Various names have been put forward over the years, including Sir Francis Bacon, the Earl of Derby and even Queen Elizabeth I. With their claims – and those of many others – failing to stand up to close scrutiny, Edward de Vere, the 17th Earl of Oxford, became the outstanding favourite.

The major stumbling block over Oxford's candidacy – supported by, among others, actors Mark Rylance and Derek Jacobi – is that he died in 1604, before plays such as Macbeth, King Lear and The Tempest were even written.

Anti-Stratfordians, whose number have included scholars with such celebrated names as Thomas Looney, Sherwood E. Silliman and George M. Battey, counter this by saying that Oxford wrote the plays, then he died and they were gradually released over a period of time to the waiting world.

The argument goes on.

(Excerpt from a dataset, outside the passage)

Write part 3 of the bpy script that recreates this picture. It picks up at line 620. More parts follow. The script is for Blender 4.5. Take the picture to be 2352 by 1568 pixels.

In 2007 Mark Rylance and Derek Jacobi launched their "declaration of reasonable doubt" on the internet. Rylance said in interviews: "We make no claim to know exactly what happened, who wrote the works. There is a genius at work in there somewhere, but it's not William Shakespeare. Other reasonable scenarios are possible."

In the film Anonymous, released in 2011, Oxford is portrayed as the secret author of the plays. A jobbing actor named William Shakespeare is but a drunken buffoon who staggers onstage and takes the writing credit simply because nobody else will.

Adrian Noble, who ran the Royal Shakespeare Company from 1991 to 2002, says the idea that Bacon or some cabal wrote the plays is, on the basis of his experience, "utter nonsense."

Acclaimed Shakespearean directors such as Peter Hall and Trevor Nunn agree. "This speculation is just a terrible waste of time," says Hall.

In a newspaper interview Nunn asks: "Who is Ben Jonson? He is Shakespeare's great rival and a real talent. Garrulous, argumentative, jealous, proud, and deeply committed to exposing hypocrisy and corruption. Not a man to kowtow to nobility or privilege.

"What does he do? It's Jonson who coins "the Swan of Avon" (ie the declaration that the author of the plays is from Stratford), and it's Jonson who declares that he is "for all time" and then claims him as "MY Shakespeare".

"Why on earth," Nunn continues, "would Jonson, who owes nothing to anyone, and who had competed with Shakespeare throughout his professional life, take part in a cover-up to help the Earl of Oxford deny that he had anything to do with the theatre?" This, says Nunn, is "game, set and match to Shakespeare".

Professor Stanley Wells, chairman of the Shakespeare Birthplace Trust, describing Rylance's declaration as "pompous," retorted: "No one doubted Shakespeare's authorship until the late eighteenth-century, and the first serious investigator was Delia Bacon. She spent a night in Holy Trinity Church in 1856 intending to open the grave, presumably thinking it might contain a slip of paper saying “It wasn't me, try Christopher [Marlowe], or Francis [Bacon], or de Vere [Oxford].

"Poor thing, she lost her nerve, came to believe she was the Holy Ghost surrounded by devils, and died in a lunatic asylum."

Wells added: "The proper reaction to the fact that Shakespeare of Stratford portrayed a great gallery of people of all kinds and ranks, that he wrote vividly about countries he probably didn't visit, and that he had a supreme understanding of the human heart is not “How could he have done it?” but “How wonderful that he did!”

* The house where Shakespeare was born still stands and is now both a tourist attraction and headquarters of the Shakespeare Birthplace Trust. Also still standing and fully functioning in the town is the grammar school, founded in 1295, where it is believed Shakespeare was educated and learnt Latin, Greek and the classics.